■ Given task: Repeat the data that follows, word for word, without the images.

■ Data lines:

START

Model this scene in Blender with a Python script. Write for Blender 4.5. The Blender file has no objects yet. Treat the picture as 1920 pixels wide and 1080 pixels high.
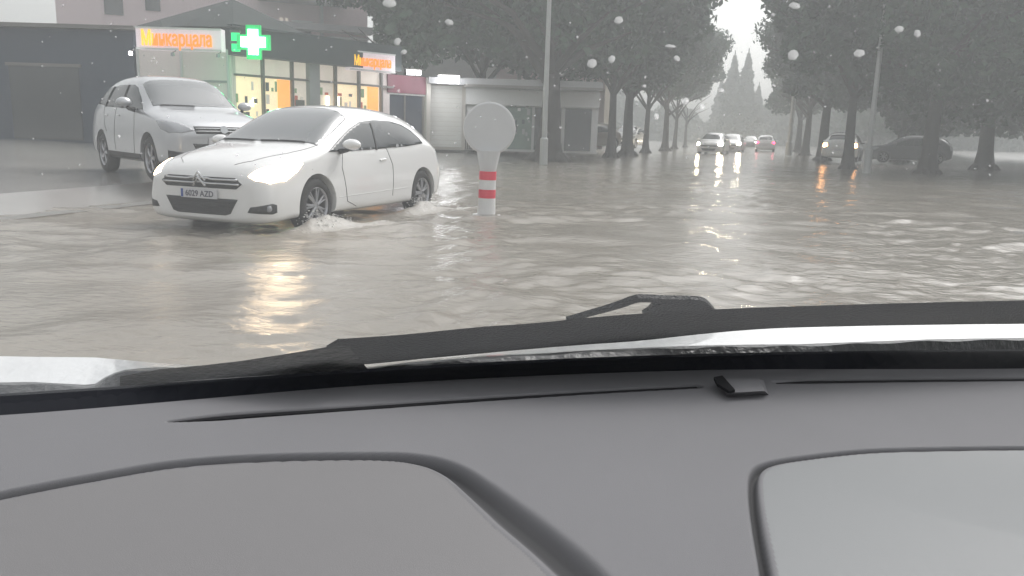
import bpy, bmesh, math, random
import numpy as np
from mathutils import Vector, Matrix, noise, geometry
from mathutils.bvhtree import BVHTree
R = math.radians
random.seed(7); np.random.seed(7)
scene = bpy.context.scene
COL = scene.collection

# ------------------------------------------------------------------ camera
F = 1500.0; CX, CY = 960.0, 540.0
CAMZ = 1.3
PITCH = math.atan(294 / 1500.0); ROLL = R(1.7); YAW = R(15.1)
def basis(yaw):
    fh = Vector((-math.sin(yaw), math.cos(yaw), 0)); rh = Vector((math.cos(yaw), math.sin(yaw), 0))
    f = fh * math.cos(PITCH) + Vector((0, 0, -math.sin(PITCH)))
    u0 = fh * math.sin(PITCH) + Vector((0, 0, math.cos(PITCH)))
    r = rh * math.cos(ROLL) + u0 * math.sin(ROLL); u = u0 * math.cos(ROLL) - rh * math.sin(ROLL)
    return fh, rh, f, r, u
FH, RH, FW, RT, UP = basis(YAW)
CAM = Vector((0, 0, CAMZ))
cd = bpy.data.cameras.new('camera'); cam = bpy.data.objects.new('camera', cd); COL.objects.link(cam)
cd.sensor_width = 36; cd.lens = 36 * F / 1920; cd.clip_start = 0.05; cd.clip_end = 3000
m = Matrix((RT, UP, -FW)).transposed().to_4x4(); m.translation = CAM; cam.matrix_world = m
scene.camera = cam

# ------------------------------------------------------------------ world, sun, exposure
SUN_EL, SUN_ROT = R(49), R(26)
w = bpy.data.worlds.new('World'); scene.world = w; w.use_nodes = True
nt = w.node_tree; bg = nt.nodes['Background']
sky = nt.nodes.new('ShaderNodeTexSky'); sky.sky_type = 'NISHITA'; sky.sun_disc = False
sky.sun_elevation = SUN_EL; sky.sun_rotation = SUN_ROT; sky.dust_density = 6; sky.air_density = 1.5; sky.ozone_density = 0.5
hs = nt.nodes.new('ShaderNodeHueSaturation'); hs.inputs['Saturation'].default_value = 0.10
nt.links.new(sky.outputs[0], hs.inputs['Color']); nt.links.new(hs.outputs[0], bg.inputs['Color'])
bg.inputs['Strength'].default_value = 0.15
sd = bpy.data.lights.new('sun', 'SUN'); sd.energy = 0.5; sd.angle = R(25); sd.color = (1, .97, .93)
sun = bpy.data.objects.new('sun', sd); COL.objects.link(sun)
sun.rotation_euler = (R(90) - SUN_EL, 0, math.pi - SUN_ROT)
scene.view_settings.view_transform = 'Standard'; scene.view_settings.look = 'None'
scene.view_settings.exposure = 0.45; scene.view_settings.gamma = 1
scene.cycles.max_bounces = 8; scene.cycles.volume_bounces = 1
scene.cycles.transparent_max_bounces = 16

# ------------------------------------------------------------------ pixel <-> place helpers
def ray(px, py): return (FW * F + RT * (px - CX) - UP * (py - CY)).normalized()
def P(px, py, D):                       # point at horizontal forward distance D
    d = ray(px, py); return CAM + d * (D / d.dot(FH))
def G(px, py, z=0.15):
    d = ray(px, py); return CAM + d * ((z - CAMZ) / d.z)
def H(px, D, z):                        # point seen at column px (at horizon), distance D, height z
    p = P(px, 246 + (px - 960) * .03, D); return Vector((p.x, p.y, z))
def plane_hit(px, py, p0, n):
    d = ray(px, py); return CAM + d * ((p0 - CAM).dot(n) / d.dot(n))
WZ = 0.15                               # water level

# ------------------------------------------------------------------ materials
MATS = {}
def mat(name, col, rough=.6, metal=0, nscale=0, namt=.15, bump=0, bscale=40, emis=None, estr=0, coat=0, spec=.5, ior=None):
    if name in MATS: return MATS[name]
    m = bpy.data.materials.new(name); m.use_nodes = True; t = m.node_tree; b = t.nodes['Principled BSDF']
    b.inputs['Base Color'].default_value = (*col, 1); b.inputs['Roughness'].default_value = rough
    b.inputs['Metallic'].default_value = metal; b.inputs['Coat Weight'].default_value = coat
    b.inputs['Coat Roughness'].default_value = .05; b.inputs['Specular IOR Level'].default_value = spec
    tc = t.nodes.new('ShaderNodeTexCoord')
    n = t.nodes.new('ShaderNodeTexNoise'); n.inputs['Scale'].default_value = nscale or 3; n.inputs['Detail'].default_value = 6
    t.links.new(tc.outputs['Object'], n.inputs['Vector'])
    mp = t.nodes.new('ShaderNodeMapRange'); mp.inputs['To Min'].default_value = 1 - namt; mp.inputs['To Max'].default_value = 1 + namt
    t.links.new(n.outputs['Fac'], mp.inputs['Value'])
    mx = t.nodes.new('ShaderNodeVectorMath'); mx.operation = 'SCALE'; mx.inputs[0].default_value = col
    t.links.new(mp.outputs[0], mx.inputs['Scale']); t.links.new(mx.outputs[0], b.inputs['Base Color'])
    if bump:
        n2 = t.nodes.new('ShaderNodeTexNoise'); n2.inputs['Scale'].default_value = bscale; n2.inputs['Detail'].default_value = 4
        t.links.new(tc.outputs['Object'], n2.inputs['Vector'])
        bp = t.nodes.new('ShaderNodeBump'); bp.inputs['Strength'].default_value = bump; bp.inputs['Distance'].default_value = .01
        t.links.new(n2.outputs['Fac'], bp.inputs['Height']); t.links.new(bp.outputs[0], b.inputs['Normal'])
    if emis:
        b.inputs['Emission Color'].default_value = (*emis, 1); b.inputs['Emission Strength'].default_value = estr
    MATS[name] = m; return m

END

■ Exercise output:
Model this scene in Blender with a Python script. Write for Blender 4.5. The Blender file has no objects yet. Treat the picture as 1920 pixels wide and 1080 pixels high.
import bpy, bmesh, math, random
import numpy as np
from mathutils import Vector, Matrix, noise, geometry
from mathutils.bvhtree import BVHTree
R = math.radians
random.seed(7); np.random.seed(7)
scene = bpy.context.scene
COL = scene.collection

# ------------------------------------------------------------------ camera
F = 1500.0; CX, CY = 960.0, 540.0
CAMZ = 1.3
PITCH = math.atan(294 / 1500.0); ROLL = R(1.7); YAW = R(15.1)
def basis(yaw):
    fh = Vector((-math.sin(yaw), math.cos(yaw), 0)); rh = Vector((math.cos(yaw), math.sin(yaw), 0))
    f = fh * math.cos(PITCH) + Vector((0, 0, -math.sin(PITCH)))
    u0 = fh * math.sin(PITCH) + Vector((0, 0, math.cos(PITCH)))
    r = rh * math.cos(ROLL) + u0 * math.sin(ROLL); u = u0 * math.cos(ROLL) - rh * math.sin(ROLL)
    return fh, rh, f, r, u
FH, RH, FW, RT, UP = basis(YAW)
CAM = Vector((0, 0, CAMZ))
cd = bpy.data.cameras.new('camera'); cam = bpy.data.objects.new('camera', cd); COL.objects.link(cam)
cd.sensor_width = 36; cd.lens = 36 * F / 1920; cd.clip_start = 0.05; cd.clip_end = 3000
m = Matrix((RT, UP, -FW)).transposed().to_4x4(); m.translation = CAM; cam.matrix_world = m
scene.camera = cam

# ------------------------------------------------------------------ world, sun, exposure
SUN_EL, SUN_ROT = R(49), R(26)
w = bpy.data.worlds.new('World'); scene.world = w; w.use_nodes = True
nt = w.node_tree; bg = nt.nodes['Background']
sky = nt.nodes.new('ShaderNodeTexSky'); sky.sky_type = 'NISHITA'; sky.sun_disc = False
sky.sun_elevation = SUN_EL; sky.sun_rotation = SUN_ROT; sky.dust_density = 6; sky.air_density = 1.5; sky.ozone_density = 0.5
hs = nt.nodes.new('ShaderNodeHueSaturation'); hs.inputs['Saturation'].default_value = 0.10
nt.links.new(sky.outputs[0], hs.inputs['Color']); nt.links.new(hs.outputs[0], bg.inputs['Color'])
bg.inputs['Strength'].default_value = 0.15
sd = bpy.data.lights.new('sun', 'SUN'); sd.energy = 0.5; sd.angle = R(25); sd.color = (1, .97, .93)
sun = bpy.data.objects.new('sun', sd); COL.objects.link(sun)
sun.rotation_euler = (R(90) - SUN_EL, 0, math.pi - SUN_ROT)
scene.view_settings.view_transform = 'Standard'; scene.view_settings.look = 'None'
scene.view_settings.exposure = 0.45; scene.view_settings.gamma = 1
scene.cycles.max_bounces = 8; scene.cycles.volume_bounces = 1
scene.cycles.transparent_max_bounces = 16

# ------------------------------------------------------------------ pixel <-> place helpers
def ray(px, py): return (FW * F + RT * (px - CX) - UP * (py - CY)).normalized()
def P(px, py, D):                       # point at horizontal forward distance D
    d = ray(px, py); return CAM + d * (D / d.dot(FH))
def G(px, py, z=0.15):
    d = ray(px, py); return CAM + d * ((z - CAMZ) / d.z)
def H(px, D, z):                        # point seen at column px (at horizon), distance D, height z
    p = P(px, 246 + (px - 960) * .03, D); return Vector((p.x, p.y, z))
def plane_hit(px, py, p0, n):
    d = ray(px, py); return CAM + d * ((p0 - CAM).dot(n) / d.dot(n))
WZ = 0.15                               # water level

# ------------------------------------------------------------------ materials
MATS = {}
def mat(name, col, rough=.6, metal=0, nscale=0, namt=.15, bump=0, bscale=40, emis=None, estr=0, coat=0, spec=.5, ior=None):
    if name in MATS: return MATS[name]
    m = bpy.data.materials.new(name); m.use_nodes = True; t = m.node_tree; b = t.nodes['Principled BSDF']
    b.inputs['Base Color'].default_value = (*col, 1); b.inputs['Roughness'].default_value = rough
    b.inputs['Metallic'].default_value = metal; b.inputs['Coat Weight'].default_value = coat
    b.inputs['Coat Roughness'].default_value = .05; b.inputs['Specular IOR Level'].default_value = spec
    tc = t.nodes.new('ShaderNodeTexCoord')
    n = t.nodes.new('ShaderNodeTexNoise'); n.inputs['Scale'].default_value = nscale or 3; n.inputs['Detail'].default_value = 6
    t.links.new(tc.outputs['Object'], n.inputs['Vector'])
    mp = t.nodes.new('ShaderNodeMapRange'); mp.inputs['To Min'].default_value = 1 - namt; mp.inputs['To Max'].default_value = 1 + namt
    t.links.new(n.outputs['Fac'], mp.inputs['Value'])
    mx = t.nodes.new('ShaderNodeVectorMath'); mx.operation = 'SCALE'; mx.inputs[0].default_value = col
    t.links.new(mp.outputs[0], mx.inputs['Scale']); t.links.new(mx.outputs[0], b.inputs['Base Color'])
    if bump:
        n2 = t.nodes.new('ShaderNodeTexNoise'); n2.inputs['Scale'].default_value = bscale; n2.inputs['Detail'].default_value = 4
        t.links.new(tc.outputs['Object'], n2.inputs['Vector'])
        bp = t.nodes.new('ShaderNodeBump'); bp.inputs['Strength'].default_value = bump; bp.inputs['Distance'].default_value = .01
        t.links.new(n2.outputs['Fac'], bp.inputs['Height']); t.links.new(bp.outputs[0], b.inputs['Normal'])
    if emis:
        b.inputs['Emission Color'].default_value = (*emis, 1); b.inputs['Emission Strength'].default_value = estr
    MATS[name] = m; return m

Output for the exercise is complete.